Hi! I’m quite new to C, and one thing that surprised me while looking into SciPy’s C extensions is how Python bools are typically converted to C ints under the hood. It seems the idiomatic way for this is the p (predicate) format code described at Parsing arguments and building values — Python 3.14.3 documentation.
I think it would be nice to have a format code which parses truthy/falsy Python objects to a C bool — P maybe? Currently it seems one has to do an additional cast after using PyArg_Parse, which might nullify any readability gained from using a bool instead of an int pretending to be boolean.
What do you think? Do developers just need to get used to ints pretending to be bools, or could we add to the API to make it easier for extension developers to make their C code ever so slightly more Pythonic?
I’m not particular convinced it’s worth the effort. But I don’t think this needs any changes to the public headers - because it’s a variadic argument function the ability to pass bool/_Bool doesn’t change the signature.

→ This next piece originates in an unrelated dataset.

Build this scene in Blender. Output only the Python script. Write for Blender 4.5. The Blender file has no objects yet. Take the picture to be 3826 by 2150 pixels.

It is C99. It would be ok to use bool in new code in the Cpython codebase. It might also be ok to change int to bool when modernizing code if this does not affect the API or ABI compatibility.
But for PyArg_Parse its not that easy: Currently, if you specify the type as p, you have to provide a pointer to an int variable, to which PyArg_Parse writes the argument to. For backwards compatibility, you cannot change that. The only thing is to add another type specifier, like the P you have proposed, to indicate that the corresponding pointer points to a bool variable. This means that you would need to provide a second interface that has to be implemented, maintained and tested for long time, possibly indefinitely.
Yep, this was my suggestion. I still think that sounds nice from the user-side, but I have no estimation of maintenance burden (I suppose I thought that one more option to the \mathcal{O}(10) currently available wouldn’t be too bad).